▶ EXERCISE BRIEF:
Scan each line of the records for the word "Blender" and extract the ones that have it.

▶ ENTRIES SHOWN:
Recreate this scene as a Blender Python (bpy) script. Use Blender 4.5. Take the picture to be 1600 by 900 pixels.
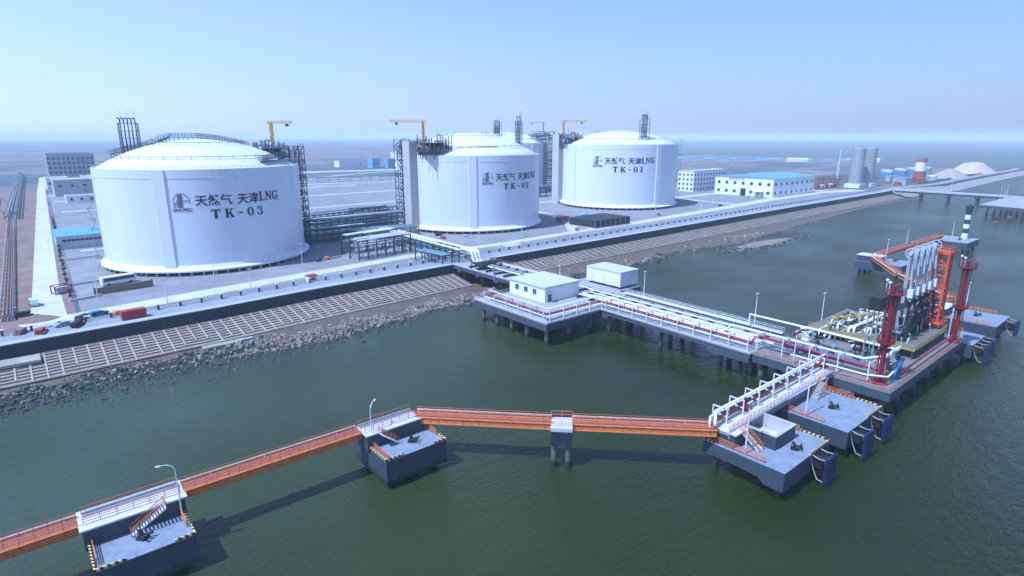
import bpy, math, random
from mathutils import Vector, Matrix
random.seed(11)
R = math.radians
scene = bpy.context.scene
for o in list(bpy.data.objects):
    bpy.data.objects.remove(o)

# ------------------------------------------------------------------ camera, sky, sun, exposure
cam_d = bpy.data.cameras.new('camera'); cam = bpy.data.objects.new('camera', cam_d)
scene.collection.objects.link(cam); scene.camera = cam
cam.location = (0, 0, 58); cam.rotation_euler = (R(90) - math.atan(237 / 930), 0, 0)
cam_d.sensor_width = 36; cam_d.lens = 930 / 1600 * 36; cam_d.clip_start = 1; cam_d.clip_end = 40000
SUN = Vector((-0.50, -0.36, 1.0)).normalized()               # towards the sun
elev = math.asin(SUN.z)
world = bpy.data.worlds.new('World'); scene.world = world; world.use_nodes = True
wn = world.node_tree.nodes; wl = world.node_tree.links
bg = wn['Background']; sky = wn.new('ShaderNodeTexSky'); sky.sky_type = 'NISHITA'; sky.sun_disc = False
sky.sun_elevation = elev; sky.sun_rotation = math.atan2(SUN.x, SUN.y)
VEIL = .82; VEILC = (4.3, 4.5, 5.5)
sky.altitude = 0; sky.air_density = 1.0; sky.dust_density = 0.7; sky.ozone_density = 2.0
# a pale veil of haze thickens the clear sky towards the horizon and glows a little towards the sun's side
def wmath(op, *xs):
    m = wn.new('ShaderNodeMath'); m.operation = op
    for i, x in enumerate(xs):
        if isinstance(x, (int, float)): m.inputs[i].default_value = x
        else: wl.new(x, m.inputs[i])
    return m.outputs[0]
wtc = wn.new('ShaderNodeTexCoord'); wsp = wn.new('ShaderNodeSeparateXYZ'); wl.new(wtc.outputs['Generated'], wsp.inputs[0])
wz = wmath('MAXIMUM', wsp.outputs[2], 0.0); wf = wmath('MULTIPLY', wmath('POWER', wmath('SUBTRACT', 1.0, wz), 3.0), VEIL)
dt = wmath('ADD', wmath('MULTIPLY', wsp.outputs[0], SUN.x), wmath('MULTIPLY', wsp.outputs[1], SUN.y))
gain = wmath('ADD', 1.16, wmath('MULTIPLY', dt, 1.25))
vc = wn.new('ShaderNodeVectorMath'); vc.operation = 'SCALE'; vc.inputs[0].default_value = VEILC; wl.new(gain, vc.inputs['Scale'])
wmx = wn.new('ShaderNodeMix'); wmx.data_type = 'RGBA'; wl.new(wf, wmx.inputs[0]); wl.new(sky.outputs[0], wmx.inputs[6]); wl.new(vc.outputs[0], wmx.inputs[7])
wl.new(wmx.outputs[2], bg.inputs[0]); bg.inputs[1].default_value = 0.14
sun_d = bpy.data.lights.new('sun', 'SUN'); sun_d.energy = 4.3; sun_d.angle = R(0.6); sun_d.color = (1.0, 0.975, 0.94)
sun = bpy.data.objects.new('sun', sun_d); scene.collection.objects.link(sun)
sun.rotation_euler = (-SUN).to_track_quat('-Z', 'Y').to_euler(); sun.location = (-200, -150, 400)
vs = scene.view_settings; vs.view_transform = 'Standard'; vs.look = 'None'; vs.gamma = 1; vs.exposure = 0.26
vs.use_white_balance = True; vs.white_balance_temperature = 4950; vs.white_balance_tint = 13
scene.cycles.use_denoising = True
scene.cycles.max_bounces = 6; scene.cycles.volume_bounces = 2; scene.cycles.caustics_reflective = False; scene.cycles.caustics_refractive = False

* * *

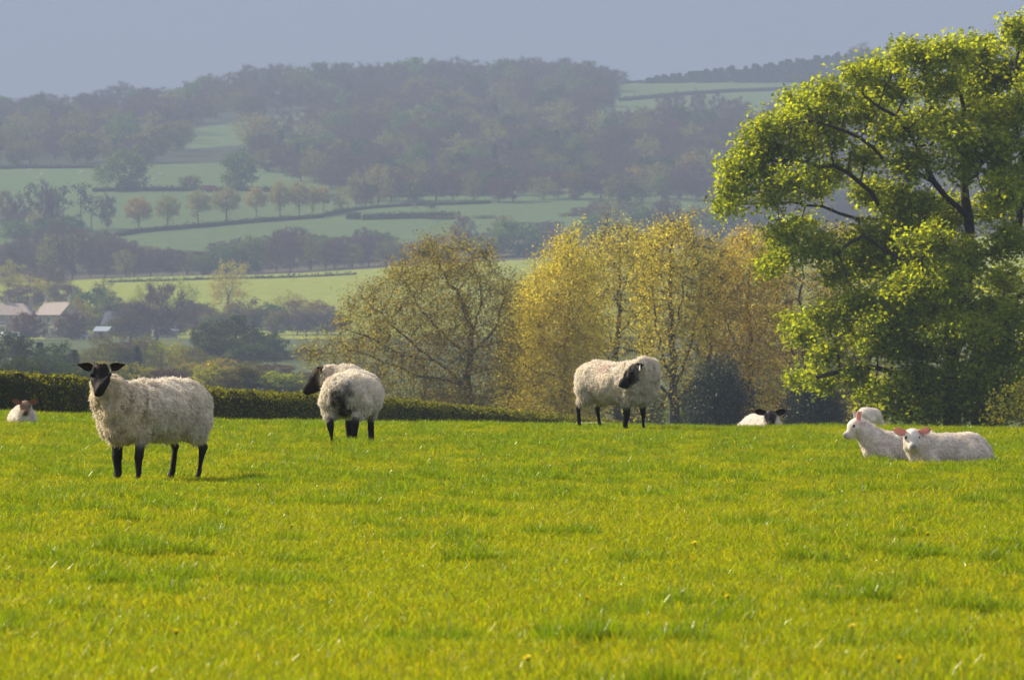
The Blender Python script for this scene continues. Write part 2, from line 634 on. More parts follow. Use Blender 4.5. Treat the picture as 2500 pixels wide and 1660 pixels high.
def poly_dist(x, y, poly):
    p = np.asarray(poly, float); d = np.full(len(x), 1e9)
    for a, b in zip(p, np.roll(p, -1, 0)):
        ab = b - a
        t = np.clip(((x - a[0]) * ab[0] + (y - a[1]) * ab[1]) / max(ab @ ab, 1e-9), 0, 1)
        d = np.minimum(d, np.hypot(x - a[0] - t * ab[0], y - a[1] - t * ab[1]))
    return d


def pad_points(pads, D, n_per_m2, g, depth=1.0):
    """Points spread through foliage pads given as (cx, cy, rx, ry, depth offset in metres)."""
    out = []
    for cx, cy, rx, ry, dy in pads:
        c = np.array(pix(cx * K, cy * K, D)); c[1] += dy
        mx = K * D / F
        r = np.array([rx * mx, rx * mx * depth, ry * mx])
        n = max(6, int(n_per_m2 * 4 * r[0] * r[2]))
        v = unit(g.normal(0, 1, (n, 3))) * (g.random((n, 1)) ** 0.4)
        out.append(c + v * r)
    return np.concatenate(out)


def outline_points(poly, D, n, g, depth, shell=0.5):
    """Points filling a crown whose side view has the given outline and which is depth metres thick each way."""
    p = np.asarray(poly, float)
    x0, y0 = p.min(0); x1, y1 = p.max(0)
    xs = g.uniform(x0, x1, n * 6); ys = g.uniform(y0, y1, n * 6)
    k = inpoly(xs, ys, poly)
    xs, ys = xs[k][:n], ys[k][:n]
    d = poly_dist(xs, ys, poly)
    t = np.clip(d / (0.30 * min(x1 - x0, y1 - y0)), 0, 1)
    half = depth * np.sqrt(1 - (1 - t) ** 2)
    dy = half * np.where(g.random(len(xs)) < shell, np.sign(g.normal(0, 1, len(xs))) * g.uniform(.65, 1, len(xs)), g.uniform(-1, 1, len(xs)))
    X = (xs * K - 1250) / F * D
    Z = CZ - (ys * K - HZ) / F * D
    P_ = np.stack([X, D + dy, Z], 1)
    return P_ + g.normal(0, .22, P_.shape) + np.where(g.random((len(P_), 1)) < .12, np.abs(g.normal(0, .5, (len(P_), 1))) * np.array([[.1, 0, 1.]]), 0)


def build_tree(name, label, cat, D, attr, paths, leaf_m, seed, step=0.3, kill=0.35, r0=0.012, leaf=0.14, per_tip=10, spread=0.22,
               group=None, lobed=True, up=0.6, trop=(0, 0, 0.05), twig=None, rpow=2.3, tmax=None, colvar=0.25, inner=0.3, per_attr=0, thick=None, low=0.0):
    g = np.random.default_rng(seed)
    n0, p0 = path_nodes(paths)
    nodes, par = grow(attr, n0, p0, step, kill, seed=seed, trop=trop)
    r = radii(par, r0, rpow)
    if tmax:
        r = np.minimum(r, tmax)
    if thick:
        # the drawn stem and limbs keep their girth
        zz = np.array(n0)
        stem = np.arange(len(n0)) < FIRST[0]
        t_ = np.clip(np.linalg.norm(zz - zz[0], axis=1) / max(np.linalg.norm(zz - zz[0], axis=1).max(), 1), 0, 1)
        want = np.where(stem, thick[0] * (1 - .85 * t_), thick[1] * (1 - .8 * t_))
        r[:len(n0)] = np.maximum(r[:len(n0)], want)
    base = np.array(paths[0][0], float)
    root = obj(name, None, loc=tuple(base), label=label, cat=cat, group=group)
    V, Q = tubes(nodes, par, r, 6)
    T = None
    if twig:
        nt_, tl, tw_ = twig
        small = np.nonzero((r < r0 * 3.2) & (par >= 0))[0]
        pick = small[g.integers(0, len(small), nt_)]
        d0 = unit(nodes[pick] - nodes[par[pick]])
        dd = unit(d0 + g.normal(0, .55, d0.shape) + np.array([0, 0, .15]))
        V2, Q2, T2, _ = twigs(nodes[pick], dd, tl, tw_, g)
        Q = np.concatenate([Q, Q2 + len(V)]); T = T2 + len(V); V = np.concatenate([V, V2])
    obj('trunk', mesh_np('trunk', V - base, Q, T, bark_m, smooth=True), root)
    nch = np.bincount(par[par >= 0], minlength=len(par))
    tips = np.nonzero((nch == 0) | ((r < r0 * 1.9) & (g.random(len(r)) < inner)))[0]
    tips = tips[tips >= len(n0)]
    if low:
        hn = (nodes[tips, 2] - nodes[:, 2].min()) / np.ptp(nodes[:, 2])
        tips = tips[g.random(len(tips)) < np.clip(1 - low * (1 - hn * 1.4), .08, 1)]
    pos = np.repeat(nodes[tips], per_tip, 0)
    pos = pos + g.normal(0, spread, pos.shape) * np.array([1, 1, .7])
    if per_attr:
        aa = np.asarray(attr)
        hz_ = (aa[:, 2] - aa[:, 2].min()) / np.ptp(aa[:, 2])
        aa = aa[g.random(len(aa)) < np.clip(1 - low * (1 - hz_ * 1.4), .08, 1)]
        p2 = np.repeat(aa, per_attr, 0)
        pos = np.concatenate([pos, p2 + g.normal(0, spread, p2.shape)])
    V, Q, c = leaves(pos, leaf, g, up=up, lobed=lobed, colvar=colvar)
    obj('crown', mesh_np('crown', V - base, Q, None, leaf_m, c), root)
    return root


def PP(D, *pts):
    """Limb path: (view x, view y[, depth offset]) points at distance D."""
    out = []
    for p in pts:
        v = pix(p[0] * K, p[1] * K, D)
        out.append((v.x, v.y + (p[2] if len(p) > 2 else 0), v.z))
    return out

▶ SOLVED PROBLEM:
Recreate this scene as a Blender Python (bpy) script. Use Blender 4.5. Take the picture to be 1600 by 900 pixels.
The Blender Python script for this scene continues. Write part 2, from line 634 on. More parts follow. Use Blender 4.5. Treat the picture as 2500 pixels wide and 1660 pixels high.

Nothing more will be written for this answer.